Il Presidente Napolitano tuona, giustamente, contro la vergogna del nostro sistema carcerario. Ma non è il primo a farlo, sono anni che il problema torna a tormentare le coscienze, a fasi alterne.

Il Ministro della Giustizia, fin dal momento del suo insediamento ha fatto comprendere come le stia a cuore la risoluzione della vicenda, trattata, fino a questo momento, sempre con mota leggerezza e sbrigatività. Leggasi indulto di mezza estate. Ma, soprattutto, ci ha fatto capire la sua intenzione di non limitarsi a slogan ma di rispondere con coscienza ai problemi della Giustizia.

Le recenti dichiarazioni del garante dei detenuti di Firenze, Franco Corleone, nulla aggiungono e nulla tolgono al dibattito: rimarcano, soltanto, quello che da tempo si va dicendo circa l’impianto normativo del DPR 309/90, aggravato dalla modifica del 2006. Certo è che il sovraffollamento si risolverebbe con 10.000 ingressi in meno. Ma come stabilire quanto la normativa in tema di stupefacenti influisca effettivamente sulla popolazione carceraria. Non si può generalizzare dicendo che il carcere è pieno di tossicodipendenti. Costoro non sono detenuti solo in ragione della violazione della citata disciplina, bensì per tutta una variegata serie di reati contro il patrimonio, legati sicuramente al proprio stato tossicomanico.

Con questo lungi da me difendere la disciplina sugli stupefacenti di cui, nel tempo, ho messo in evidenza le contraddizioni e l’inutilità di un regime sanzionatorio disordinato che equipara categorie di illeciti, in modo del tutto privo di senso di realtà. Ma con questo non è l’unico impianto normativo da crocifiggere.

Continuo a ripetere che le mani vadano abbondantemente mese all’interno della legge sulla recidiva, di cui non sento mai parlare: non entra mai a far parte delle considerazioni sul sovraffollamento carcerario. Ma ci siamo mai chiesti quanto abbia influito sul numero di persone ristrette, principalmente tossicodipendenti, categoria più portata alla reiterazione dell’illecito.

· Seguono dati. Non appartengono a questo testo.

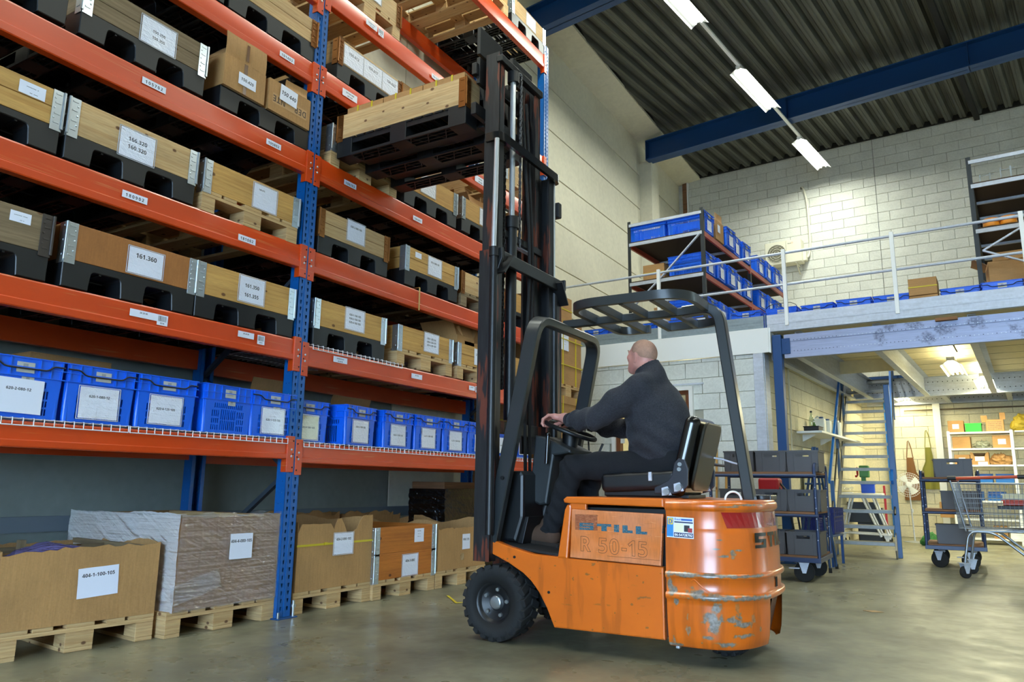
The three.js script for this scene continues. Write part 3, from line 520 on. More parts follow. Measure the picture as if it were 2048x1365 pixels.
rackBeam(-3.795, -7.38, ...LEVEL.right[5], 0.006, [[-4.28, 0.14, 0.05, 0.62, small(['OVERSTOCK', '121 403'])], [-4.40, 0.07, 0.066, 0.6, barcode('SZ12')], [-5.2, 0.14, 0.045, 0.5, code('101503')]]);
rackBeam(-3.795, -7.38, ...LEVEL.right[6], 0.006);
// wire mesh decks, their front edge folded over the beam
function wireDeck(z0, z1, y, label) {
  const g = [], n = Math.round((z0 - z1) / 0.05), r = 0.003;
  for (let i = 0; i <= n; i++) { const z = z0 + (z1 - z0) * i / n; g.push(bar([0.012, y - 0.03, z], [0.012, y + 0.006, z], r, 5), bar([0.012, y + 0.006, z], [-1.05, y + 0.006, z], r, 4)); }
  for (const [x, yy] of [[0.013, y - 0.03], [-0.01, y + 0.004], [-0.3, y + 0.004], [-0.6, y + 0.004], [-0.9, y + 0.004]]) g.push(bar([x, yy, z0], [x, yy, z1], r * 1.2, 5));
  const o = tag(mesh('wire_deck', g, M.wire), label, 'wire deck', 'wire mesh decks on the rack beams'); o.position.set(RX, 0, 0); put(o);
}
wireDeck(-0.1, -2.50, 1.178, 'white wire mesh deck with folded prongs under the three nearest blue crates');
wireDeck(-2.51, -3.66, 1.178, 'white wire mesh deck with folded prongs under the blue crates left of the post');
wireDeck(-3.81, -4.93, 1.164, 'white wire mesh deck under the first blue crates right of the rack post');
wireDeck(-4.94, -6.0, 1.164, 'white wire mesh deck under the middle blue crates of the right bay');
wireDeck(-6.01, -7.36, 1.164, 'white wire mesh deck behind the mast under the last blue crates');
wireDeck(-3.84, -4.86, 1.866, 'short white wire mesh deck under the pallet reading 620-4-160-105');

// ───────────────────────── pallets, collars, crates ─────────────────────────
const onRack = (y, z, dx = 0) => [-3.95 + dx, y, z];
const QT = Math.PI / 2;
function dup(src, p, ry, label, group) { const c = src.clone(); c.name = numbered(src.name.replace(/_\d{3}$/, '')); c.position.set(...p); c.rotation.set(0, ry, 0); c.userData = { ...src.userData }; if (label) c.userData.label = label; if (group) c.userData.group = group; scene.add(c); return c; }
// black plastic pallet: 0.8 wide (x), 1.2 deep (-z), 0.15 high
const PH = 0.15;
const palletParts = (() => {
  const arch = ext((() => { const s = new THREE.Shape(); s.moveTo(-0.398, 0); for (const [a, b] of [[-0.245, -0.075], [0.075, 0.245]]) { s.lineTo(a - 0.008, 0); s.lineTo(a, 0.085); s.quadraticCurveTo(a + 0.002, 0.108, a + 0.025, 0.108); s.lineTo(b - 0.025, 0.108); s.quadraticCurveTo(b - 0.002, 0.108, b, 0.085); s.lineTo(b + 0.008, 0); } s.lineTo(0.398, 0); s.lineTo(0.4, PH); s.lineTo(-0.4, PH); s.closePath(); return s; })(), 0.15, 0.004, 1, 5);
  const deck = []; for (let i = 0; i < 13; i++) deck.push(box(0.8, 0.012, 0.07, 0, PH - 0.006, -0.05 - i * 0.0917)); for (const x of [-0.385, -0.19, 0, 0.19, 0.385]) deck.push(box(0.012, 0.04, 1.18, x, PH - 0.03, -0.6)); for (let i = 1; i < 12; i++) deck.push(box(0.78, 0.026, 0.006, 0, PH - 0.024, -i * 0.1));
  const runner = (x) => { const g = [box(0.014, 0.02, 1.19, x - 0.065, 0.01, -0.6), box(0.014, 0.02, 1.19, x + 0.065, 0.01, -0.6), box(0.13, 0.004, 1.19, x, 0.021, -0.6), box(0.006, 0.019, 1.18, x - 0.022, 0.0105, -0.6), box(0.006, 0.019, 1.18, x + 0.022, 0.0105, -0.6)]; for (let i = 0; i < 15; i++) g.push(flat([x + (i % 2 ? 0.06 : -0.06), 0.0105, -0.02 - i * 0.078], [x + (i % 2 ? -0.06 : 0.06), 0.0105, -0.02 - (i + 1) * 0.078], 0.006, 0.018, [1, 0, 0])); return g; };
  return { arch: [0, -0.525, -1.05].map((z) => join([arch.clone().translate(0, 0, z - 0.15)])), deck: join(deck), runners: [-0.325, 0, 0.325].map((x) => join(runner(x))) };
})();
function plasticPallet(label, p, ry, mat = M.blackPlastic, group = 'black plastic pallets') {
  const o = thing('plastic_pallet', label, 'pallet', p, ry, group);
  for (const g of palletParts.arch) { g.userData.joined = true; part('leg_frame', g, mat, o); }
  palletParts.deck.userData.joined = true; part('deck', palletParts.deck, mat, o);
  for (const g of palletParts.runners) { g.userData.joined = true; part('runner', g, mat, o); }
  return o;
}
// wooden pallet: boards and blocks, 0.8 wide, 1.2 deep, 0.144 high
const woodPieces = {};
function woodBox(w, h, d, grain) { const k = [w, h, d, grain, Math.floor(rnd(0, 2))].join(); if (!woodPieces[k]) { woodPieces[k] = join([grainy(rbox(w, h, d, 0, 0, 0, 0.003, 1), grain)]); woodPieces[k].userData.joined = true; } return woodPieces[k]; }
function woodPallet(label, p, ry, mat = M.pine, group = 'wooden pallets') {
  const o = thing('wooden_pallet', label, 'pallet', p, ry, group);
  const add = (n, w, h, d, x, y, z, g) => { const m = part(n, woodBox(w, h, d, g), mat, o); m.position.set(x, y, z); };
  for (const [x, w] of [[-0.3275, 0.145], [-0.185, 0.1], [0, 0.145], [0.185, 0.1], [0.3275, 0.145]]) add('plank', w, 0.022, 1.2, x, 0.133, -0.6, 'z');
  for (const z of [-0.0725, -0.6, -1.1275]) { add('plank', 0.8, 0.022, 0.145, 0, 0.111, z, 'x'); for (const [x, w] of [[-0.35, 0.1], [0, 0.145], [0.35, 0.1]]) add('block', w, 0.078, 0.145, x, 0.061, z, 'z'); }
  for (const [x, w] of [[-0.35, 0.1], [0, 0.145], [0.35, 0.1]]) add('plank', w, 0.022, 1.2, x, 0.011, -0.6, 'z');
  return o;
}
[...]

Il garante Corleone fa giustamente comprendere come il carcere non sia il luogo di rieducazione previsto dalla Costituzione. Sarebbe impossibile attuare progetti educativi e risocializzanti – con tutta la buona volontà – in una situazione logistica e affollata quale quella dei nostri Istituti Penitenziari. La presenza massiccia di persone in attesa di giudizio inficia davvero la possibilità che la pena – e non l’eventuale anticipazione della stessa – possa rappresentare un momento di assunzione di responsabilità nei confronti della frattura del patto sociale e, quindi, una riappropriazione di risorse efficaci per vivere all’interno di quel contesto da cui si è deciso di prendere le distanze, violando le norme comunemente accettate.

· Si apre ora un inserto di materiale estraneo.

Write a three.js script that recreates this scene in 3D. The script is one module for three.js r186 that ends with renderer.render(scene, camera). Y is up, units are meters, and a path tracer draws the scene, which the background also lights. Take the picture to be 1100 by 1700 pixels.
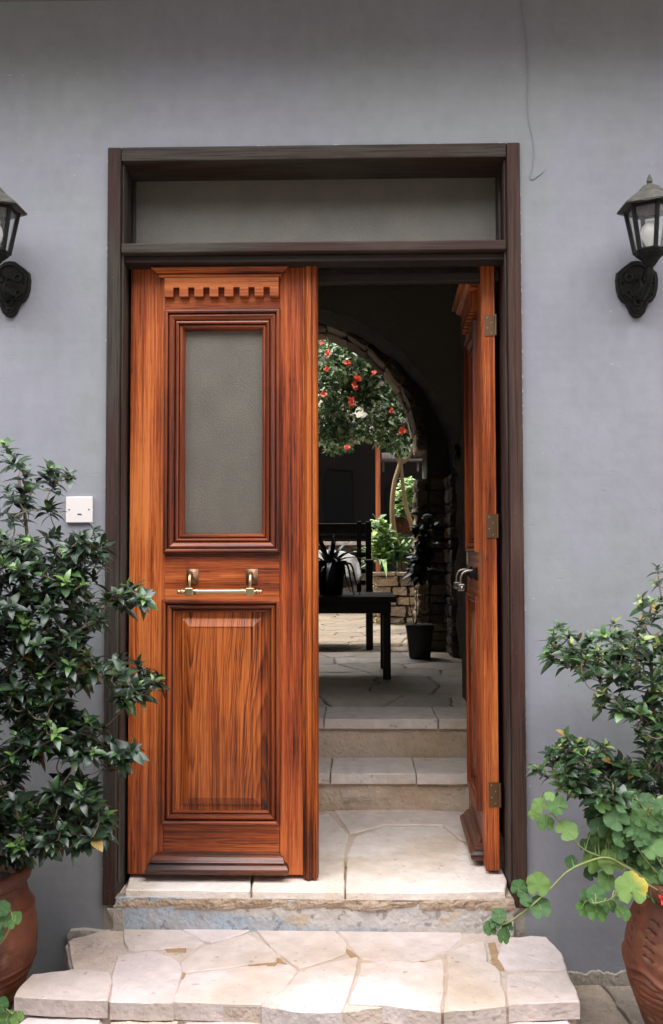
import * as THREE from 'three';
import { mergeGeometries } from 'three/addons/utils/BufferGeometryUtils.js';
import { RoundedBoxGeometry } from 'three/addons/geometries/RoundedBoxGeometry.js';

// ---------------------------------------------------------------- camera, sky, sun, exposure
const scene = new THREE.Scene();
const FOC = 1540, PW = 1100, PH = 1700;
const camera = new THREE.PerspectiveCamera(2 * Math.atan(PH / 2 / FOC) * 180 / Math.PI, PW / PH, 0.05, 400);
camera.position.set(0, 1.471, 3.2);
camera.rotation.order = 'YXZ';
camera.rotation.set(2.3 * Math.PI / 180, 1.3 * Math.PI / 180, -0.12 * Math.PI / 180);
camera.updateMatrixWorld(true);

const renderer = new THREE.WebGLRenderer({ antialias: true });
renderer.toneMapping = THREE.LinearToneMapping;
renderer.toneMappingExposure = 4.3;
renderer.shadowMap.enabled = true;

const SUN_DIR = new THREE.Vector3(-0.42, 0.87, -0.16).normalize();
{
  const w = 256, h = 128, d = new Float32Array(w * h * 4);
  for (let j = 0; j < h; j++) for (let i = 0; i < w; i++) {
    const el = ((j + 0.5) / h - 0.5) * Math.PI, az = ((i + 0.5) / w - 0.5) * 2 * Math.PI;
    const s = Math.max(0, Math.sin(el));
    const v = new THREE.Vector3(Math.cos(el) * Math.cos(az), Math.sin(el), Math.cos(el) * Math.sin(az));
    const g = Math.pow(Math.max(0, v.dot(SUN_DIR)), 6);
    const L = (0.55 + 1.6 * s) * 0.95 + 0.6 * g;
    const k = (j * w + i) * 4;
    d[k] = L * 1.0; d[k + 1] = L * 1.0; d[k + 2] = L * 1.03; d[k + 3] = 1;
  }
  const t = new THREE.DataTexture(d, w, h, THREE.RGBAFormat, THREE.FloatType);
  t.mapping = THREE.EquirectangularReflectionMapping; t.magFilter = THREE.LinearFilter; t.needsUpdate = true;
  scene.background = t; scene.environment = t;
}
const sun = new THREE.DirectionalLight(new THREE.Color(1, 0.93, 0.82), 1.5);
sun.position.copy(SUN_DIR).multiplyScalar(30); sun.target.position.set(0, 0, -6);
sun.position.add(sun.target.position);
sun.castShadow = true; sun.shadow.radius = 20; sun.shadow.mapSize.set(2048, 2048);
Object.assign(sun.shadow.camera, { left: -14, right: 14, top: 14, bottom: -14, near: 1, far: 70 });
scene.add(sun, sun.target);

// ---------------------------------------------------------------- helpers
function rng(seed) { let a = seed >>> 0; return () => { a = (a + 0x6D2B79F5) | 0; let t = Math.imul(a ^ (a >>> 15), 1 | a); t = (t + Math.imul(t ^ (t >>> 7), 61 | t)) ^ t; return ((t ^ (t >>> 14)) >>> 0) / 4294967296; }; }
function hash(x, y, s) { let h = Math.imul(x, 374761393) + Math.imul(y, 668265263) + Math.imul(s, 2147483647 ^ 0x5bd1e995); h = Math.imul(h ^ (h >>> 13), 1274126177); return ((h ^ (h >>> 16)) >>> 0) / 4294967296; }
function noise(x, y, s = 1) {
  const xi = Math.floor(x), yi = Math.floor(y), fx = x - xi, fy = y - yi, u = fx * fx * (3 - 2 * fx), v = fy * fy * (3 - 2 * fy);
  const a = hash(xi, yi, s), b = hash(xi + 1, yi, s), c = hash(xi, yi + 1, s), e = hash(xi + 1, yi + 1, s);
  return a + (b - a) * u + (c - a) * v + (a - b - c + e) * u * v;
}
function fbm(x, y, o, s = 1) { let t = 0, a = 0.5, n = 0; for (let i = 0; i < o; i++) { t += a * noise(x, y, s + i * 17); n += a; a *= 0.5; x *= 2.03; y *= 2.03; } return t / n; }
const clamp = (x, a = 0, b = 1) => Math.min(b, Math.max(a, x));
const sst = (a, b, x) => { const t = clamp((x - a) / (b - a)); return t * t * (3 - 2 * t); };
const mix3 = (a, b, t) => [a[0] + (b[0] - a[0]) * t, a[1] + (b[1] - a[1]) * t, a[2] + (b[2] - a[2]) * t];
const enc = (c) => { c = clamp(c); return Math.round(255 * (c <= 0.0031308 ? c * 12.92 : 1.055 * Math.pow(c, 1 / 2.4) - 0.055)); };
// fn(u metres, v metres) -> linear [r,g,b] (srgb) or a height 0..1; the texture spans mw x mh metres and repeats mirrored
function tex(w, h, mw, mh, srgb, fn) {
  const d = new Uint8Array(w * h * 4);
  for (let j = 0; j < h; j++) for (let i = 0; i < w; i++) {
    const c = fn((i + 0.5) / w * mw, (j + 0.5) / h * mh), k = (j * w + i) * 4;
    if (srgb) { d[k] = enc(c[0]); d[k + 1] = enc(c[1]); d[k + 2] = enc(c[2]); } else d[k] = d[k + 1] = d[k + 2] = Math.round(255 * clamp(c));
    d[k + 3] = 255;
  }
  const t = new THREE.DataTexture(d, w, h, THREE.RGBAFormat);
  t.wrapS = t.wrapT = THREE.MirroredRepeatWrapping; t.magFilter = THREE.LinearFilter; t.minFilter = THREE.LinearFilter;
  if (srgb) t.colorSpace = THREE.SRGBColorSpace;
  t.repeat.set(1 / mw, 1 / mh); t.needsUpdate = true;
  return t;
}
const used = {};
const numbered = (n) => { const k = used[n] ?? 0; used[n] = k + 1; return k ? `${n}_${String(k).padStart(3, '0')}` : n; };
function tag(o, label, category, group) { o.userData.label = label; if (category) o.userData.category = category; if (group) o.userData.group = group; return o; }
function thing(name, label, category, pos = [0, 0, 0], group) { const o = new THREE.Group(); o.name = numbered(name); o.position.set(...pos); scene.add(o); return tag(o, label, category, group); }
function part(name, geo, mat, parent) { const m = new THREE.Mesh(geo, mat); m.name = name; m.castShadow = m.receiveShadow = true; parent.add(m); return m; }
function struct(name, geo, mat) { const m = part(numbered(name), geo, mat, scene); m.userData.kind = 'structure'; return m; }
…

Probabilmente questa presa di coscienza potrà avvenire allorché sia approvata la legge sulla sospensione del procedimento con messa alla prova. Un istituto degno di un Paese moderno che guarda ai propri cittadini come risorse utili per la propria crescita, investendo sulla possibilità di armonizzarne la convivenza, prevenendo il reiterarsi di comportamenti delittuosi, senza rinunciare alla pretesa punitiva che risponde alle esigenze di sicurezza sociale.

Demagogici proclami che invocano provvedimenti di clemenza, ormai, non rispondono né al bisogno di favorire il reinserimento sociale, tanto meno a quelle esigenze di sicurezza di cui, ahimé, continuiamo a necessitare.